■ **GIVEN TASK**
From the listing below, pull each line that includes "pixels".
_ _ _ _ _
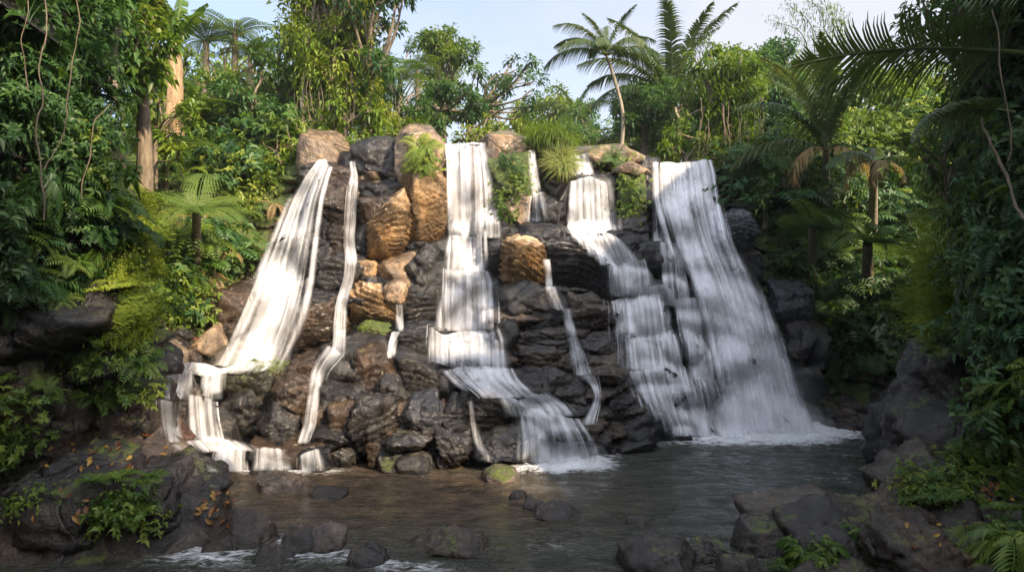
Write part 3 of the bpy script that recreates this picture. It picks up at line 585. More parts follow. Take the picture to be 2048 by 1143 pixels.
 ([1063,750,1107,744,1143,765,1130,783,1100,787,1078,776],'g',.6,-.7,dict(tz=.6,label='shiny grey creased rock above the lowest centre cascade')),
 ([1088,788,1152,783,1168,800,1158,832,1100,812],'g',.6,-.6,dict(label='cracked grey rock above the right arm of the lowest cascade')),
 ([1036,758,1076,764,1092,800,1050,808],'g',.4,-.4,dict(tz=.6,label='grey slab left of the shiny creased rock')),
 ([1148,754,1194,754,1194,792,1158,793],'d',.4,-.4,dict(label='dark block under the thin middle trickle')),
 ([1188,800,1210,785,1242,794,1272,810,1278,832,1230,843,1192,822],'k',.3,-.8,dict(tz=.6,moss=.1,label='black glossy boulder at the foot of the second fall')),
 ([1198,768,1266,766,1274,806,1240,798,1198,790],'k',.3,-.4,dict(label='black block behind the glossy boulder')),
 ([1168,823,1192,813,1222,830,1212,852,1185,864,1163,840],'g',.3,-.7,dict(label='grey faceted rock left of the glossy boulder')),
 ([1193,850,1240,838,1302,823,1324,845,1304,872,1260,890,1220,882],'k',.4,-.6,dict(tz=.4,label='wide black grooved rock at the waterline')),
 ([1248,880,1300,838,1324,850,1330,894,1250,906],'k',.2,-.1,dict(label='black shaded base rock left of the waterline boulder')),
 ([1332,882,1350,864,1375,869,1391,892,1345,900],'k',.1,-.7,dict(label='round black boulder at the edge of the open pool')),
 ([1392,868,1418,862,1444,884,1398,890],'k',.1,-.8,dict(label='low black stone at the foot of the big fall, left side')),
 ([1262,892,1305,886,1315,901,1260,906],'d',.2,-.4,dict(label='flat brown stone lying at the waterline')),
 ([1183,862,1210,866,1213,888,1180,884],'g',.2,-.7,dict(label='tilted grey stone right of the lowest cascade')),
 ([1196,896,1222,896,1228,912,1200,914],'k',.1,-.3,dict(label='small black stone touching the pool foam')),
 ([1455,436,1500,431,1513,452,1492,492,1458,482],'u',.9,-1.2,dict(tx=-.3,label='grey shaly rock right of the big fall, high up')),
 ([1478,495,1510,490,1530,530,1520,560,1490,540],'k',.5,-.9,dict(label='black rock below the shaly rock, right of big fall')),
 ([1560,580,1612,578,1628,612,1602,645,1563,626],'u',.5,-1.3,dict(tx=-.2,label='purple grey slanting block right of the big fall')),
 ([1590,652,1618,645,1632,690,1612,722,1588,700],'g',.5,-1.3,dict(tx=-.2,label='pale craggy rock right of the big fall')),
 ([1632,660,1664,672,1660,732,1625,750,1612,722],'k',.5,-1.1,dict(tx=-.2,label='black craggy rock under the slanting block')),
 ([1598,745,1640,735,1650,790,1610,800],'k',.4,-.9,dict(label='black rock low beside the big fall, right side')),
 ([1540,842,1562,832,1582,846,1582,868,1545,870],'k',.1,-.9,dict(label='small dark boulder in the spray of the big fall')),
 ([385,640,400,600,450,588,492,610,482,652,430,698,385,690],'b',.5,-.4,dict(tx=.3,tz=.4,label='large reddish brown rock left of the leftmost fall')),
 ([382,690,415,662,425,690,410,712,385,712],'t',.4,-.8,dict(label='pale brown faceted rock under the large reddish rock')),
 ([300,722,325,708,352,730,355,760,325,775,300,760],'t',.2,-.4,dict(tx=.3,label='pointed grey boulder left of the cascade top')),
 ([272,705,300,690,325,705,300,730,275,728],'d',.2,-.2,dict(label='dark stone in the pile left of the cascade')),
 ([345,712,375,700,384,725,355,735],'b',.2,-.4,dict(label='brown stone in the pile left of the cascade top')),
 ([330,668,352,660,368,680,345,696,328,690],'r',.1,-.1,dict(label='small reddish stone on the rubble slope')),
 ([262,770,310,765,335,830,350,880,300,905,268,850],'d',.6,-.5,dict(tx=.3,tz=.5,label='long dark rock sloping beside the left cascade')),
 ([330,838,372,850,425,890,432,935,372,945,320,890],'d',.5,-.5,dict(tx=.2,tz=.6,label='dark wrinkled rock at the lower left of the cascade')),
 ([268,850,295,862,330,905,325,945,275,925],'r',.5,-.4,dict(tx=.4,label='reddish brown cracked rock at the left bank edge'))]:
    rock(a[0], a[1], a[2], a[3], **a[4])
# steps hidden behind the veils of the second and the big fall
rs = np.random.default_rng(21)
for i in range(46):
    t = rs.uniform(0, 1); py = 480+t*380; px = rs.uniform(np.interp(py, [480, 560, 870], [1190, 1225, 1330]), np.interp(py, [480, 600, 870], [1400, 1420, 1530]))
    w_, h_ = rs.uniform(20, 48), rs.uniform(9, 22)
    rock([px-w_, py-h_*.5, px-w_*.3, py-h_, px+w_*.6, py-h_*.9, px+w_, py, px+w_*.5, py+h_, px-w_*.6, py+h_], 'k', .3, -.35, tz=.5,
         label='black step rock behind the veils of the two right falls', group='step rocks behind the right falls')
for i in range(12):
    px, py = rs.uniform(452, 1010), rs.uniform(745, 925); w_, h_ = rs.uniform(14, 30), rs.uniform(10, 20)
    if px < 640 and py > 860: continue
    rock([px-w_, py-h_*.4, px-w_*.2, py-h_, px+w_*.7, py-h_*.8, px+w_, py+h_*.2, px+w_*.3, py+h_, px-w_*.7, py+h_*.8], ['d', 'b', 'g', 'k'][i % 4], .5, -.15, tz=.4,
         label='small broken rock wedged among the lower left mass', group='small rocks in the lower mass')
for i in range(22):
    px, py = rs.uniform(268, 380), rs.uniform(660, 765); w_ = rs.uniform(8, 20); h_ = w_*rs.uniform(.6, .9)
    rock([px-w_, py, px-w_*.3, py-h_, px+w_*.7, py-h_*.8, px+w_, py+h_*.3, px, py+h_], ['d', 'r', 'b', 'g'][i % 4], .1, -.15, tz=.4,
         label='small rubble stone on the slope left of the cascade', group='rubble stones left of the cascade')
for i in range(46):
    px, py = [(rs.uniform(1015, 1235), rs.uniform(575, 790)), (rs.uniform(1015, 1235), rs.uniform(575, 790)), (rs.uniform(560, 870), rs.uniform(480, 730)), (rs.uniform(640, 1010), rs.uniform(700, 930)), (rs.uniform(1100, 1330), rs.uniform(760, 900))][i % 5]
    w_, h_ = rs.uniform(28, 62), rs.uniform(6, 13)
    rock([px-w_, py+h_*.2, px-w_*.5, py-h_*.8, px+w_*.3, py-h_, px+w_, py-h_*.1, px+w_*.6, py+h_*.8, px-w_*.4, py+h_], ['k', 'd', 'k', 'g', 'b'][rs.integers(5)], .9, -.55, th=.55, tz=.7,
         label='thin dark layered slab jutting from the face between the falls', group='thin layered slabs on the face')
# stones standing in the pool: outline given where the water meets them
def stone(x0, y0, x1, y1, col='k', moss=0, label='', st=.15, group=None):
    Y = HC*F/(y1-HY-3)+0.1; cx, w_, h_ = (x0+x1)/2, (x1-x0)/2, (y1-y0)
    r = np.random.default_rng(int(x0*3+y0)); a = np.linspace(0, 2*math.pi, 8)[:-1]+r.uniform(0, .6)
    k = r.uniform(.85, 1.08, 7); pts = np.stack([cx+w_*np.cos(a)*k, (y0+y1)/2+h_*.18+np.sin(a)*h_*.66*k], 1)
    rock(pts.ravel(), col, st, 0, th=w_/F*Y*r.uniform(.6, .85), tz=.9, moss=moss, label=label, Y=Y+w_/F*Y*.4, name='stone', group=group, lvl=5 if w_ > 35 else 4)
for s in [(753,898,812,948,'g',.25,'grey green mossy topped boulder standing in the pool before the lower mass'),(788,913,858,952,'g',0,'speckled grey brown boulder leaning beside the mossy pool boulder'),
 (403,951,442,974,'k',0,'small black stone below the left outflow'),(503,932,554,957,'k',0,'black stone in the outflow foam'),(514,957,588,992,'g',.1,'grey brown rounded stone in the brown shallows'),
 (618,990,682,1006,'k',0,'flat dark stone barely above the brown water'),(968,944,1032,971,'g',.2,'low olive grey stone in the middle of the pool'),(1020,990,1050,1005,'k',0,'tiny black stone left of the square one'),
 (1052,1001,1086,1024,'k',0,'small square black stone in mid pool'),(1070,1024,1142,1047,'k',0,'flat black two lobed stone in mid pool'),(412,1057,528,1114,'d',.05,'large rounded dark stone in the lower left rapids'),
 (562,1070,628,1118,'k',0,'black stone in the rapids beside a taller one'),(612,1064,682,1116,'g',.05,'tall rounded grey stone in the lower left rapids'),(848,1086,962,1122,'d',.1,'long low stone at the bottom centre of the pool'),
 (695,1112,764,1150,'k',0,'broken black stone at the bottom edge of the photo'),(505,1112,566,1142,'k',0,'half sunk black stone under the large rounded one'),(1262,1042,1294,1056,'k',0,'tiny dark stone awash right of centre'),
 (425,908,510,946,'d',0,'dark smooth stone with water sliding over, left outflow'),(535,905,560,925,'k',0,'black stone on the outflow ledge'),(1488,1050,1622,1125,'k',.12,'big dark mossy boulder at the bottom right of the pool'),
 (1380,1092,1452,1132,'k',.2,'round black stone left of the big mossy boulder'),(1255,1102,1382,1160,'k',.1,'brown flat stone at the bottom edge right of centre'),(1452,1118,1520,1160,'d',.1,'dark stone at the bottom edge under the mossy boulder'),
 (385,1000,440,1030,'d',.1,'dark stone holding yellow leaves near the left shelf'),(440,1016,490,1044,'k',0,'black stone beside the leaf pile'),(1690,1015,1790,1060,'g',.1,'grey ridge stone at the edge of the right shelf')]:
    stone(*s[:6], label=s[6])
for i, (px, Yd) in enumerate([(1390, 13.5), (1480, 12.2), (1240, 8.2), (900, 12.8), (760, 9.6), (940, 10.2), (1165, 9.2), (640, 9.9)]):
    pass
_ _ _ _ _
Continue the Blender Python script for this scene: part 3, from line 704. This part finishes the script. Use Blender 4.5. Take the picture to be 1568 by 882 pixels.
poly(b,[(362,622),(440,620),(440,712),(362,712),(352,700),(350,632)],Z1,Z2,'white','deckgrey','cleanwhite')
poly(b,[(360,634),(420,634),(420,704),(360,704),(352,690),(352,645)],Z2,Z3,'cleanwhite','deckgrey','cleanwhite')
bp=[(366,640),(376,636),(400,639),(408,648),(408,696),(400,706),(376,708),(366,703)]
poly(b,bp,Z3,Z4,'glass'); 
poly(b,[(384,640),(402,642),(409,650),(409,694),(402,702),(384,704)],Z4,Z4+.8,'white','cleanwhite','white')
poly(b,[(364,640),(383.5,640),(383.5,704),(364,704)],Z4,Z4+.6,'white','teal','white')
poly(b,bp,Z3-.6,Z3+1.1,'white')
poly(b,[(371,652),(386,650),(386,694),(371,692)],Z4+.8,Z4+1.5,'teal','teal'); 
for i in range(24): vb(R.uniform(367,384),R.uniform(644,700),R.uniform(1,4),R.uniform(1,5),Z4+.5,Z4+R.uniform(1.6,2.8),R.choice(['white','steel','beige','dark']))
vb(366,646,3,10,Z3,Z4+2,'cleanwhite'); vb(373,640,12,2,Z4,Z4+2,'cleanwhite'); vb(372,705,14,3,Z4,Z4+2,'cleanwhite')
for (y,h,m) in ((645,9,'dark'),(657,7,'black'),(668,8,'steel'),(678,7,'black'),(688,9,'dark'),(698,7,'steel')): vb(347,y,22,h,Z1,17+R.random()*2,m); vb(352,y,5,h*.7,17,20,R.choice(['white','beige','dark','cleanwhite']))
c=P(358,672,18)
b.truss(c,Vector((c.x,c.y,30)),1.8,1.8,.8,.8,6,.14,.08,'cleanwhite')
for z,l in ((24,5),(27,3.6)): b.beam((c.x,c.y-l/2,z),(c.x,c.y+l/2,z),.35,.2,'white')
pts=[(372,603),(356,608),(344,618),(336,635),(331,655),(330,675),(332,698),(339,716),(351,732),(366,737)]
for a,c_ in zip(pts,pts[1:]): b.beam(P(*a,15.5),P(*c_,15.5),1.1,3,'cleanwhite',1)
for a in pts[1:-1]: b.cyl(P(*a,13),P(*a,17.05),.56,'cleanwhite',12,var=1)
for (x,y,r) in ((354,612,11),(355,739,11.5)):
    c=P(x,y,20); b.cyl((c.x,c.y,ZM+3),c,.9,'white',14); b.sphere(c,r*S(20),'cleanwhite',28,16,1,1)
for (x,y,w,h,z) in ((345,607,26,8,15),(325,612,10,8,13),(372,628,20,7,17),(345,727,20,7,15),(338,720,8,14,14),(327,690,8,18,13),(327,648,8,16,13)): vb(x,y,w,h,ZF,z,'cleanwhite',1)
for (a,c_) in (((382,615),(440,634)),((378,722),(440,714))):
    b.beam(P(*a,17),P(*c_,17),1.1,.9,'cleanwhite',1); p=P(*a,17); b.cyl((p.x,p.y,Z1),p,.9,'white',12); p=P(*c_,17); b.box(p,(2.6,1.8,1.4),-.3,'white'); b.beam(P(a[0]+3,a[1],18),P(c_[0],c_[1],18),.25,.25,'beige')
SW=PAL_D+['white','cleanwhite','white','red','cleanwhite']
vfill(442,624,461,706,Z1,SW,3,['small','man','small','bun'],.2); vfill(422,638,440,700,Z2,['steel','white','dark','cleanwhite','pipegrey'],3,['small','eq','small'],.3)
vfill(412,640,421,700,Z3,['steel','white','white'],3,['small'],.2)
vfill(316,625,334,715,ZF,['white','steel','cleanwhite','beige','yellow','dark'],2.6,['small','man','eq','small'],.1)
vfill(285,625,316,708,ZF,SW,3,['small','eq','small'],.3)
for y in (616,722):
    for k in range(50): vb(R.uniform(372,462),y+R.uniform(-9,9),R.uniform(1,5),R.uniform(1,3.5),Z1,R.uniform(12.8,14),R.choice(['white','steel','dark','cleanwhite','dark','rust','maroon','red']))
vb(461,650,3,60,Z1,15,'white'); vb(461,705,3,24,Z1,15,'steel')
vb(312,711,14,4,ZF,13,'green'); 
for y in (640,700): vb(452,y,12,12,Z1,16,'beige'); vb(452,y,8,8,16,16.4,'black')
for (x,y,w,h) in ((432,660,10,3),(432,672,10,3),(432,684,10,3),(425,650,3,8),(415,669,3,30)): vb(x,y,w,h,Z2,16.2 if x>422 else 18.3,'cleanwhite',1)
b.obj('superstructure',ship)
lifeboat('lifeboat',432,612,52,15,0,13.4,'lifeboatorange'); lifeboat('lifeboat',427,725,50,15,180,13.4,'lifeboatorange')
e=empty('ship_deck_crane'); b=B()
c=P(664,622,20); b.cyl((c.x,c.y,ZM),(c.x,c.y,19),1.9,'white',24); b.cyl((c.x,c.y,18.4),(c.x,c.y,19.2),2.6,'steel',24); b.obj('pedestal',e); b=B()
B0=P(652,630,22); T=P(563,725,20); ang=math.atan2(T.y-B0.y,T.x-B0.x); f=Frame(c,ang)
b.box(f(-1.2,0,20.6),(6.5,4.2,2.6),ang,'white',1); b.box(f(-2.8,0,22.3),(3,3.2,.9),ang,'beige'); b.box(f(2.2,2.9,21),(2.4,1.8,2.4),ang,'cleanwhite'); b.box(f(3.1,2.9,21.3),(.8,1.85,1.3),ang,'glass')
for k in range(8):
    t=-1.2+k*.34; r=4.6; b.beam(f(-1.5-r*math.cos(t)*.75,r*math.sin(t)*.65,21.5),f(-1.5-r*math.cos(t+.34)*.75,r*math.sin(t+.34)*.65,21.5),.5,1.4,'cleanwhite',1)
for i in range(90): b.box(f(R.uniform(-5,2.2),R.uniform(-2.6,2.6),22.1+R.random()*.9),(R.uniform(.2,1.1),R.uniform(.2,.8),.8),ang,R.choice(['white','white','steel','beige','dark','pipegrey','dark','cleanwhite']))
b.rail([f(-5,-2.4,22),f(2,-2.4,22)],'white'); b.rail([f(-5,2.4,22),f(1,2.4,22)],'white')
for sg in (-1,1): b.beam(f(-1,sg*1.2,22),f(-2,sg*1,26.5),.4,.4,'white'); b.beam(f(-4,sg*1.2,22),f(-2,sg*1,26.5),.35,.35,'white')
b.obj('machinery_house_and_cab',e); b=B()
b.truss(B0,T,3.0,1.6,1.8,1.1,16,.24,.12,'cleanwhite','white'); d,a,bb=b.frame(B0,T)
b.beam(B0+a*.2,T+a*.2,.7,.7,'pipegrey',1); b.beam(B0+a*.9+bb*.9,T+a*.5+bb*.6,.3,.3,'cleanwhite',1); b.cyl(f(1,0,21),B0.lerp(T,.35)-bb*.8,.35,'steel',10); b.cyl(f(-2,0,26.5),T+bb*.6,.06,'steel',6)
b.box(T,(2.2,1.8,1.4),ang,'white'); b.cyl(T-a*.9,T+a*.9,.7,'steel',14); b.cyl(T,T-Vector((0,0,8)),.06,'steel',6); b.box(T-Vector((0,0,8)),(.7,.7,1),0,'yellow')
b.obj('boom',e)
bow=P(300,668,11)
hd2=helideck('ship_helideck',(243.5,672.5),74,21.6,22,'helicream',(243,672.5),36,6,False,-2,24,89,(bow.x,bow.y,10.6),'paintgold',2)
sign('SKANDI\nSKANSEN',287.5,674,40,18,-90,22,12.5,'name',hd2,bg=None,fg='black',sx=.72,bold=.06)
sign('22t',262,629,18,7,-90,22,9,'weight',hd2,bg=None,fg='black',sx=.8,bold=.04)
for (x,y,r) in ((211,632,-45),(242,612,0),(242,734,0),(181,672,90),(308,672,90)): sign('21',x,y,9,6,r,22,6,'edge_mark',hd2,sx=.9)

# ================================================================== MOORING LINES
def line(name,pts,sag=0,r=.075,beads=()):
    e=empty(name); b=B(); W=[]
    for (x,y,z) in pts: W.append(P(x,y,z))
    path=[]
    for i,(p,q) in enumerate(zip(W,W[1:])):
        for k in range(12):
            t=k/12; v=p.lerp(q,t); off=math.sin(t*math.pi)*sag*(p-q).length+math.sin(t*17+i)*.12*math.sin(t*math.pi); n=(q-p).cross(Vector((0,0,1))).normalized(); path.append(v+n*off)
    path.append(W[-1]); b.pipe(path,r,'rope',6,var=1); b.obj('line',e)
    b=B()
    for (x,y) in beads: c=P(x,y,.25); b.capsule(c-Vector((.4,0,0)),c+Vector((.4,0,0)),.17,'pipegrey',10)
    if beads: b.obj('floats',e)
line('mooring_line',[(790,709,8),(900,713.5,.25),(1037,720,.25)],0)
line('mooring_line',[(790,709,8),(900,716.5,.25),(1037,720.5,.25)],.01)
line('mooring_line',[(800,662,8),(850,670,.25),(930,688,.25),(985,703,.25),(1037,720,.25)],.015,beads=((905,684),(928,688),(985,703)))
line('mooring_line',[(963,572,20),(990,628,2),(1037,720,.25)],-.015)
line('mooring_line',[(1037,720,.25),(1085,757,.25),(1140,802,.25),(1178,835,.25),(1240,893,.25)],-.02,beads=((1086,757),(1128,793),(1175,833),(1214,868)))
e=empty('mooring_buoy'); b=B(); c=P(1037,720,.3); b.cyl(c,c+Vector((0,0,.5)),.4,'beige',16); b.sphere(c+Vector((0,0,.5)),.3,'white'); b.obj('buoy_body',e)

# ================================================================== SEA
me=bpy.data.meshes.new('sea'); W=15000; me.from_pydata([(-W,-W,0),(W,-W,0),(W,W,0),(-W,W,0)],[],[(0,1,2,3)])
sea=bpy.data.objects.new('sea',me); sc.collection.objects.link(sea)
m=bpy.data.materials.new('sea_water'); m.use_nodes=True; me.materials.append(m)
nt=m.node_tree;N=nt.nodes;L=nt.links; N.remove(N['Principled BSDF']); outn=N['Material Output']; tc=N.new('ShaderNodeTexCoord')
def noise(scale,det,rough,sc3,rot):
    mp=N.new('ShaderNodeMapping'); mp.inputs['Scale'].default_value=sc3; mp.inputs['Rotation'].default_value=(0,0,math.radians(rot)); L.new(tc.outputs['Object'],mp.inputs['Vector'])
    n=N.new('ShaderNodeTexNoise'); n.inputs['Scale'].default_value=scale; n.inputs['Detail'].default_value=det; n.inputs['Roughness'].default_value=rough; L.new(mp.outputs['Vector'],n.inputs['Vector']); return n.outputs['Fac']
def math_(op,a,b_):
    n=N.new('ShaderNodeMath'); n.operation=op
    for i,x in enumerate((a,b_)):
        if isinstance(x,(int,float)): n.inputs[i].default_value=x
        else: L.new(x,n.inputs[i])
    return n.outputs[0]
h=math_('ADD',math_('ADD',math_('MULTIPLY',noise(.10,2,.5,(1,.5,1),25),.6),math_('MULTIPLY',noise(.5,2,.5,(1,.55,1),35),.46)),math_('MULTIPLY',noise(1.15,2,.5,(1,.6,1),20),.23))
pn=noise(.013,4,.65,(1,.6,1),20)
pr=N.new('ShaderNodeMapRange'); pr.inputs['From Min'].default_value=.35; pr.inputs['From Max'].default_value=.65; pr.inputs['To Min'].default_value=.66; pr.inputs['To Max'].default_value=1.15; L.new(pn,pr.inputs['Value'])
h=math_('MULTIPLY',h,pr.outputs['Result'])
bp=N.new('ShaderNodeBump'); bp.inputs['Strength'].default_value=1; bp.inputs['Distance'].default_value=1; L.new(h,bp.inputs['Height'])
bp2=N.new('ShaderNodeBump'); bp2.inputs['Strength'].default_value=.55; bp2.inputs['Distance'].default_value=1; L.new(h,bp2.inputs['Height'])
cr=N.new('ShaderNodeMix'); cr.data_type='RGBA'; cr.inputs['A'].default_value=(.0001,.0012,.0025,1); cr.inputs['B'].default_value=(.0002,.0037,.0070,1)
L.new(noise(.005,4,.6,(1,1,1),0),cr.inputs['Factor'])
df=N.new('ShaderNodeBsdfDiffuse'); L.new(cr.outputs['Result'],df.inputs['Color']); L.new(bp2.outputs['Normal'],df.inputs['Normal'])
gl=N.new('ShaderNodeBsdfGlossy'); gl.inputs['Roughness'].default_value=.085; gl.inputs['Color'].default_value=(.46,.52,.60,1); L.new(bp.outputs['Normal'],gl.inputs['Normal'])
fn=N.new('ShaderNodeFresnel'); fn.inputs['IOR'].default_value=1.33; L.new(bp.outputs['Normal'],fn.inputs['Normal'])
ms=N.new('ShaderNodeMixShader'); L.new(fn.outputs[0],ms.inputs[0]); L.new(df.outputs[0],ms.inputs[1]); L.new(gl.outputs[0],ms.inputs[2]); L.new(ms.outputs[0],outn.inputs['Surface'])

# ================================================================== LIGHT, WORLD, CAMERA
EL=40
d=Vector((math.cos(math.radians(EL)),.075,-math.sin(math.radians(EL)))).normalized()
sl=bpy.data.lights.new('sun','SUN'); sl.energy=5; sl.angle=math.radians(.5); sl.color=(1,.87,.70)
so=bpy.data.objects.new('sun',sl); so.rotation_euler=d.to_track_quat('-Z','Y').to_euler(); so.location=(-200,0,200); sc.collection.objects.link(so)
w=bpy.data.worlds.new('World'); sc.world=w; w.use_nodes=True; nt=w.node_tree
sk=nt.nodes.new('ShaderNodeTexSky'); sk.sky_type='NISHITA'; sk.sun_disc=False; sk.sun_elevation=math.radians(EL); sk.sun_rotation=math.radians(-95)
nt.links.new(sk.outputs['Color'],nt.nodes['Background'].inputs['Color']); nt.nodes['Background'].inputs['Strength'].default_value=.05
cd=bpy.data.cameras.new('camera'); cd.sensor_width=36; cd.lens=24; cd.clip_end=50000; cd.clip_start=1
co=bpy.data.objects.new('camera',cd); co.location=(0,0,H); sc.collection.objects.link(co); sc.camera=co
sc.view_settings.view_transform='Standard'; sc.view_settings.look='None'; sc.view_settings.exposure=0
_ _ _ _ _
■ **ANSWER TO THIS TASK**
Write part 3 of the bpy script that recreates this picture. It picks up at line 585. More parts follow. Take the picture to be 2048 by 1143 pixels.
Continue the Blender Python script for this scene: part 3, from line 704. This part finishes the script. Use Blender 4.5. Take the picture to be 1568 by 882 pixels.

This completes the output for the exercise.